Acaso con la sola excepción de Alexis Tsipras, ningún hombre debe de haber más satisfecho en estos momentos que Luis de Guindos, quien acaba de ver ratificadas por el pueblo griego todas y cada una de sus más íntimas certezas personales a propósito de la crisis de la deuda en la Eurozona. Así, apenas semanas antes de verse investido ministro de Economía, el aún articulista económico del diario El Mundo confesaba con lúcida clarividencia a sus fieles lectores:
Empeñarse en la viabilidad de una estrategia sin reestructuración de deuda puede llevar al agotamiento de los gobiernos de los países periféricos, que incluso en algún momento podrían llegar, en su debilidad, a cuestionar el futuro de la moneda única.
Para luego añadir, ya en definitiva sintonía con las tesis de su futuro colega Varoufakis:
Poner sólo el énfasis en los ajustes fiscales es dejar los programas desequilibrados, lo cual es un camino seguro hacia el fracaso económico y social. Se consigue únicamente evitar que el país deje de pagar sus obligaciones en el corto plazo, pero al no favorecer el crecimiento, se da la impresión de que únicamente se está intentando comprar tiempo.
Hoy, decíamos, el pueblo griego le ha venido a dar la razón. El oxi (pronúnciese oji) al consenso de Berlín y su banda de la porra financiera es un nai como una casa a la (verdadera) doctrina De Guindos. Tres hurras, pues, por nuestro ministro. Lo malo de esta historia es que solo el De Guindos, digamos íntimo, ha ganado el referéndum.
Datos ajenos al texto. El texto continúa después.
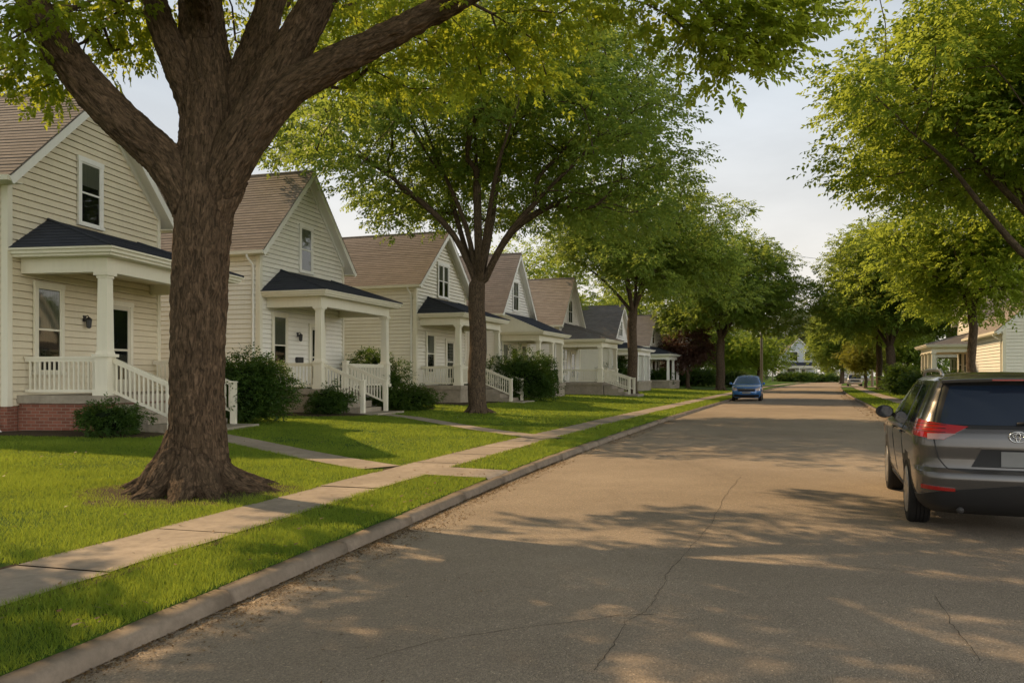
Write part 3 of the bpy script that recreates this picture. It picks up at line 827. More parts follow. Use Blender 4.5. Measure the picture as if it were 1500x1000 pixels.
            for y in (s0, s1):
                if abs(y-(y0+.17)) > .4 and abs(y-(y1-.17)) > .4:
                    q = MB(); q.box(px-.09, px+.09, y-.09, y+.09, dk, dk+.94); q.box(px-.115, px+.115, y-.115, y+.115, dk+.94, dk+.99, .02, .02); q.build('newel_post', Tr, root)
                railing('stair_railing', root, (px+.14, y), (xe, y), dk, g+.28, trim, .84)
                q = MB(); q.box(xe-.065, xe+.065, y-.065, y+.065, g+.07, g+.28+.86); q.box(xe-.09, xe+.09, y-.09, y+.09, g+.28+.86, g+.28+.90, .02, .02); q.build('newel_post', Tr, root)
    return root

GRP_H = 'gabled houses along the left side of the street'
H = {}
H[1] = house('tan clapboard house with brick porch base, nearest on the left behind the big tree', -11.4, 18.5, 9, 5.85, 9, 6.35, 9.0, 'tan_siding', 'cream_trim', base='brick',
      porch=dict(d=2.25, y1=5.7, stairs=(.55, 3.4), pbase='brick'), gable=dict(z0=5.55, z1=7.1, w=.75, y=2.75), wins=[('w', 1.25, 1.75, 3.75, .78), ('door', 3.95, 1.2, 3.55, .92)], lamp=(2.55, 3.05))
H[2] = house('cream clapboard house with black letterbox on its porch, second from the left', -8.63, 28, 17, 5.8, 10, 6.2, 9.2, 'cream_siding', 'cream_trim',
      porch=dict(d=2.2, y1=5.7, stairs=(.55, 2.3)), gable=dict(z0=5.55, z1=7.15, w=.72), wins=[('w', 1.15, 1.7, 3.75, .75), ('door', 3.7, 1.2, 3.5, .95)], lamp=(2.35, 3.1), mail=(2.4, 2.2))
H[3] = house('beige clapboard house behind the forked tree trunk, with paired gable window', -4.46, 38, 19, 6.0, 9, 6.1, 8.7, 'beige_siding', 'cream_trim',
      gap=.028, lip=.045, porch=dict(d=2.1, y1=5.9, stairs=(3.3, 5.0)), gable=dict(z0=5.55, z1=7.1, w=1.15, style='twin'), wins=[('w', 1.5, 1.8, 3.6, .8), ('door', 3.9, 1.2, 3.4, .95)])
H[4] = house('white clapboard house with a steep gable and lean-to porch roof behind round hedges', -.75, 47.2, 20, 5.4, 8, 5.6, 8.95, 'white_siding', 'cream_trim', 'brown_shingle',
      gap=.028, lip=.045, porch=dict(d=2.4, y0=.2, y1=5.2, eave=4.15, top=5.35, shed=True, rail=False, ped=False, posts=[.5, 3.0, 4.9]), gable=dict(z0=5.6, z1=7.3, w=.85, style='muntin'), wins=[('w', .9, 1.7, 3.5, .8), ('door', 2.5, 1.2, 3.4, 1.0), ('w', 4.2, 1.7, 3.5, .8)])
H[5] = house('pale house with light tan roof and deep grey porch roof, fifth on the left', 3.17, 56, 20.5, 5.3, 9, 5.45, 8.5, 'white_siding', 'cream_trim', 'tan_shingle',
      gap=.028, lip=.045, porch=dict(d=3.0, y0=.3, y1=5.0, eave=4.1, top=5.3, stairs=(.6, 2.2), roof='grey_shingle', posts=[.47, 4.8], run=1.9), gable=dict(z0=5.4, z1=7.0, w=.95, style='muntin'), wins=[('w', 1.3, 1.8, 3.5, 1.1, 'twin'), ('door', 3.4, 1.2, 3.3, .95)])
H[6] = house('white house with slate grey roof just beyond the third trunk on the left', 8.4, 69, 21, 6.0, 8, 4.9, 7.7, 'white_siding', 'white_trim', 'grey_shingle', detail=1,
      porch=dict(d=2.2, y0=.3, y1=5.6, eave=3.9, top=4.6, rail=False, ped=False, posts=[.47, 2.8, 5.3]), gable=dict(z0=5.1, z1=6.4, w=1.2, style='twin'), wins=[('w', 1.2, 1.6, 3.2, 1.0), ('door', 3.0, 1.2, 3.2, .95), ('w', 4.7, 1.6, 3.2, 1.0)], chimney=True)
H[7] = house('white house with dark porch roofs and brown door, left of the purple-leaved tree', 13.6, 83, 21.5, 6.4, 9, 4.9, 7.9, 'white_siding', 'white_trim', 'grey_shingle', detail=1,
      porch=dict(d=2.3, y0=.3, y1=6.0, eave=3.8, top=4.7, rail=False, ped=False, posts=[.47, 3.2, 5.8]), gable=dict(z0=5.0, z1=6.4, w=1.1), wins=[('w', 1.3, 1.6, 3.2, 1.0), ('door', 3.4, 1.2, 3.2, 1.2, 'wood_door'), ('w', 5.2, 1.6, 3.2, .9)])
H[8] = house('distant white house mostly hidden behind the purple-leaved tree', 21.0, 102, 22, 6.4, 9, 5.2, 8.2, 'white_siding', 'white_trim', 'grey_shingle', detail=1, spout=False,
      gable=dict(z0=5.2, z1=6.6, w=1.2), wins=[('w', 1.6, 1.6, 3.2, 1.2), ('w', 4.6, 1.6, 3.2, 1.2)])
# right side
a = math.radians(20.5)
H[9] = house('pale clapboard house with its gable to the viewer, cut by the right edge', 24.0, 40.0, 20, 8.4, 9, 4.1, 7.9, 'cream_siding', 'cream_trim', 'tan_shingle', facing=math.atan2(-math.cos(a), -math.sin(a)), gable=dict(z0=4.6, z1=6.0, w=.9), spouty=-.07)
H[10] = house('cream house with a long front porch behind the slim right-hand trunk', 33.5, 61.5, 20.5, 7.0, 9, 5.7, 8.6, 'cream_siding', 'cream_trim', 'brown_shingle', side=-1,
      porch=dict(d=2.6, y0=.3, y1=6.7, eave=3.75, top=4.6, rail=False, ped=False, posts=[.47, 2.4, 4.4, 6.5], roof='grey_shingle'), gable=dict(z0=5.2, z1=6.7, w=1.4, style='twin'), wins=[('w', 1.5, 1.6, 3.3, 1.2), ('door', 3.5, 1.2, 3.3, 1.0), ('w', 5.5, 1.6, 3.3, 1.2)], spouty=7.07)
H[11] = house('ochre house glimpsed between the trees on the right, beyond the long porch', 45.5, 85, 21, 8.0, 9, 5.6, 8.8, 'tan_siding', 'cream_trim', 'brown_shingle', side=-1, detail=1, spout=False,
      porch=dict(d=2.4, y0=.3, y1=7.6, eave=3.9, top=4.7, rail=False, ped=False, posts=[.5, 4, 7.4]), gable=dict(z0=5.2, z1=6.7, w=1.2), wins=[('w', 2, 1.6, 3.3, 1.2), ('door', 4, 1.2, 3.2, 1.0), ('w', 6, 1.6, 3.3, 1.2)])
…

Porque todos los demás, empezando por el propio Tsipras, se han quedado igual. A fin de cuentas, lo que opinen o dejen de opinar los griegos no va a cambiar en nada el mandato de los acreedores. Ni en una coma, en nada. Estamos, entonces, como estábamos. Exactamente en el mismo punto muerto. Aunque no será durante mucho tiempo. La muy insensata decisión de estrangular a los bancos locales, una barbaridad llamada a pasar a los libros de historia, obliga a las partes a tomar alguna decisión definitiva antes de una semana: o se reanuda el flujo de liquidez desde el BCE o el Ejecutivo de Atenas se verá obligado, quiera o no, a emitir dracmas.
No les restará ninguna otra alternativa. Ninguna. Llegado el caso, lo de menos será que a esa nueva moneda se la bautice con algún eufemismo balsámico –por ejemplo, que a los nuevos billetes se les llame pagarés– a fin de ocultar el hecho incuestionable de que el Grexit se habrá producido. En fin, ya que Merkel no ha recuperado la cabeza, si es que alguna vez la tuvo, celebremos al menos que Varoufakis ha conservado íntegro su brazo. Lo dicho, felicidades don Luis.